Yesterday I was able to preach on one of my favorite passages of Scripture—Hosea 1-3. I continue to be shocked by Hosea 2:14. It’s one of the most shocking verses in the Old Testament.
“Therefore, behold, I will allure her, and bring her into the wilderness, and speak tenderly to her.”
Given everything which comes prior to that verse it is an unexpected plot twist. After everything Israel has done to her husband, you’d anticipate rejection. Or perhaps, if you are banking on the Lord being merciful you’d except a bit of mercy. Perhaps he’ll let her grovel back. Maybe he’ll even accept her with open arms when she comes back to him. But that’s best case scenario–that she’ll be like the prodigal son and come back begging to just be a servant but instead she’ll be thrown a party. After all, what bargaining chip does an undesirable whore bring to the table? Mercy is her only hope.
But she doesn’t have to come groveling back. This story goes even further than the story of the Prodigal Son. In that parable the rejected father waits for his son to return home so he can throw him a party. But in Hosea the jilted lover actually goes out into the wilderness and pursues his wayward wife as if she actually is desirable. He allures her. And that’s absolutely shocking.
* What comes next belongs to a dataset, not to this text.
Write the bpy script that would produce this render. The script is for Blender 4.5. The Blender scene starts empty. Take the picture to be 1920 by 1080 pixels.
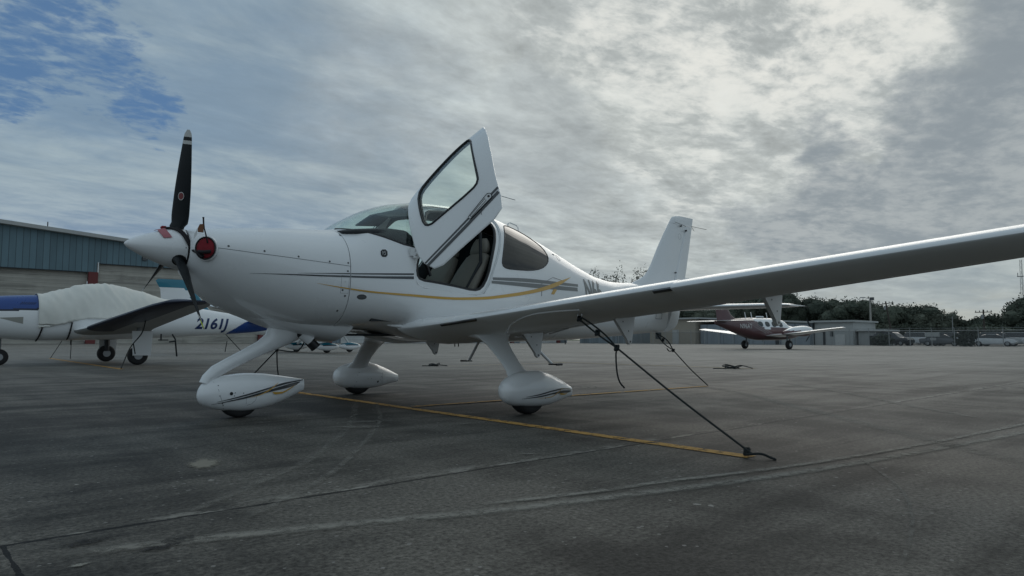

You know, it’d be one thing if the jilted lover in this story was The Offspring’s “sucker with no self-esteem”, but this is the God of the Universe we are talking about. There is nothing with which He gains from pursuing her. All that is tying him to her is a binding covenant that he made centuries before, and one he made fully knowing what type of woman she’d be. There is nothing which motivates Him but his own purpose to love. Again that is why this verse is so shocking. When I think about God loving because He has decided to love and not because we are desirable, I tend to picture an old married couple who wouldn’t consider getting a divorce, but the husband is more interested in golf and the wife is more interested in her hummingbird feeder. You don’t use a word like “allure” or “speak tenderly” in such a relationship.
All of this is why I said what I did as we administered the Lord’s Supper. I reminded the congregation of everything we had just read in Hosea and proclaimed that as the bread touches our lips it is a reminder that we are wanted. There is a body which was broken for us. A man who emptied his bank account (Philippians 2) to pursue a foolish and rebellious idolatrous whore, like me. A God who became man (who went to the wilderness) in order to speak tenderly to the treacherous. The Christ undone for the undesirable.
You are wanted. That’s one thing which the Lord’s Supper is communicating.